Pension funds can participate in securities lending either directly or through an agent lender, which will act on their behalf where the lender does not wish to participate directly.

The common characteristic all securities lenders share is the possession of long-term assets, Corrigan points out. “What all securities lenders have in common is that possibly with the exception of banks who might have trading operations – they are all long-term holders. They have the ability to lend the securities, but in the event that they want the securities back, the securities can be returned immediately or substitute securities made available at literally no notice.”
But should pension funds and other institutions be lending securities at all? One view is that stock-lending fuels short-selling by hedge funds and this destroys asset values in periods of extreme volatility. In this view, the revenue to be earned from stock lending is far outweighed by the damage that short-selling activities does to the assets held on behalf of pension fund members.
The alternative view is that securities lending is a key component of liquidity in the market. Since the short-selling activities of hedge funds and other market players are a major contributor to liquidity, any limitation on securities lending - which is the reverse of short-selling - will be counter-productive.
The NTMA and NPRF Commission takes the latter view, says Corrigan. “There is a debate in the US around whether in fact pension funds should lend or not because they encourage the activities of hedge funds, which is deemed by some market participants not to be a healthy activity.
“The view that we have taken in the agency, and the view that the NPRF commission has taken as trustees of the fund is that securities lending is a good thing because it adds to market liquidity. If you can add to market liquidity and if you can pick up a fee in the process, why not do it?
There is a precedent to the NPRF’s decision to enter securities lending, Corrigan says, in the NTMA’s repo programme. “When I ran the debt side of the business in the agency we in fact operated a repo programme which is similar to a securities lending programme. Here we were quite happy to lend to people who wanted to go short of Irish government securities.
“Maybe that’s an activity that some people might argue we shouldn’t encourage. But we took the view that if it added to liquidity it was a good thing and, if the agency could earn a fee in the process, that was a double bonus.”
The market needs to borrow securities for two basic reasons, Corrigan says. The first is for settlement. “This would be where there has been a failed trade and somebody needs to borrow a security in order to deliver it against payment.”
The second is for reasons of arbitrage. For example, investment managers who need to implement a market-neutral strategy will use ‘pairs trading’. Pairs trading involves going short with one security and long with another in the same sector. For example, going short Shell and long BP enables a manager to remain market neutral within the oil sector. “Because you would be going short on one you would need to borrow the security in order to deliver it when you sell the security that you haven’t got.”
There are two methods of mediating between the lenders and the borrowers in a securities lending transaction.

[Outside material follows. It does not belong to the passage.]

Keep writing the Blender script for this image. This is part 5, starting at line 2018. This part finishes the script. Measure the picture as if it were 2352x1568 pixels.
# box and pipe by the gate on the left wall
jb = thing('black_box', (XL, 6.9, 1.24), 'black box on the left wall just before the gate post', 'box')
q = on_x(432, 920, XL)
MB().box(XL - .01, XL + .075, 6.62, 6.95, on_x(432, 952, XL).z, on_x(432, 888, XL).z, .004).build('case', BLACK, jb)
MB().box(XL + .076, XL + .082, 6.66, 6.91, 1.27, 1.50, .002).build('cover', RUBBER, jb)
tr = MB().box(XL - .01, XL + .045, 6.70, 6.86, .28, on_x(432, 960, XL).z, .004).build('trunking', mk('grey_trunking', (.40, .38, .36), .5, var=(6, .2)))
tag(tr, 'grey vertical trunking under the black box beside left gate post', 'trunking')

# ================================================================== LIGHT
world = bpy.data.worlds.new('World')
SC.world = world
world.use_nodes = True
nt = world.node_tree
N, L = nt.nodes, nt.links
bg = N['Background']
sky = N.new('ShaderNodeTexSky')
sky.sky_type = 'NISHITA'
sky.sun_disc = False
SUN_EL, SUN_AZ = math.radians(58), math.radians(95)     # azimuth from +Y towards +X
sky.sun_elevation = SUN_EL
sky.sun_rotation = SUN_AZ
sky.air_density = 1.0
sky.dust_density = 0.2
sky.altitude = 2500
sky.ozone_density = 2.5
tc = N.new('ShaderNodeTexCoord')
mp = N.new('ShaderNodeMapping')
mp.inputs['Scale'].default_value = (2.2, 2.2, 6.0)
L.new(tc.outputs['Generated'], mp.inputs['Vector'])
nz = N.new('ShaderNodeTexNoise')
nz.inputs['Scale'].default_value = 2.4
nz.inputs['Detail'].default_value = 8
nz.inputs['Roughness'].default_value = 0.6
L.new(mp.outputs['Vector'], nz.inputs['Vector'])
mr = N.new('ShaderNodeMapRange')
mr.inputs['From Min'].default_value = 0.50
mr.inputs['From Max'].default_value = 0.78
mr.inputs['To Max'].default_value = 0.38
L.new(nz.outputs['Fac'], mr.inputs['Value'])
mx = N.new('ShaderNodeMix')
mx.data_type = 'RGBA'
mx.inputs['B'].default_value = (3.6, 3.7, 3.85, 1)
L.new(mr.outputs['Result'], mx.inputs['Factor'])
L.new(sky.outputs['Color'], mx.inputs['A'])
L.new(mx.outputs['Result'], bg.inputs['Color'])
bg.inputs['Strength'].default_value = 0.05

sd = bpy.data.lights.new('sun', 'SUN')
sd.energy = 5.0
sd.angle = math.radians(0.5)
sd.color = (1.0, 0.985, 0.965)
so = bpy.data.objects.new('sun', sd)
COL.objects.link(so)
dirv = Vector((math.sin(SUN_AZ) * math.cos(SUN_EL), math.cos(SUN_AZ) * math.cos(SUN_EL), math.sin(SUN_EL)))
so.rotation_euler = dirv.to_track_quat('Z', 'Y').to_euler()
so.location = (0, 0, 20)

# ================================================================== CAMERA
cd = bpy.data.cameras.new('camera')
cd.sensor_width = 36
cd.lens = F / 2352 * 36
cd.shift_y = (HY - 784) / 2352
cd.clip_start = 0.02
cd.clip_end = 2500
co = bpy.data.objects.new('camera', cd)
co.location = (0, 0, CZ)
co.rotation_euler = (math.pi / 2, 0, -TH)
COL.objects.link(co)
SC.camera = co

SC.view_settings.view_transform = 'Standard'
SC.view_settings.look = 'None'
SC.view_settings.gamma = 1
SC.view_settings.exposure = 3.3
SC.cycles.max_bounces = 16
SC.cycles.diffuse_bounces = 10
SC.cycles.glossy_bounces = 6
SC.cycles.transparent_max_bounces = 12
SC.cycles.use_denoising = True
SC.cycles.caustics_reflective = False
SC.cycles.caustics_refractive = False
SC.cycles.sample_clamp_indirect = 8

Most securities lending programmes are operated through custodians, and this is the method the NPRF has chosen. Alternatively, there are specialist intermediaries who will operate securities lending programmes.
Usually there is a fee sharing arrangement between the lender and the intermediary. Setting a fee is largely a matter of supply and demand, Corrigan says. “The fee is quite simply driven by the demand for the security in question. Obviously, the greater the demand the higher the fee. In the securities lending jargon, if a security is on special – in other words, if there’s a huge demand for that security – the fees can be very sweet.”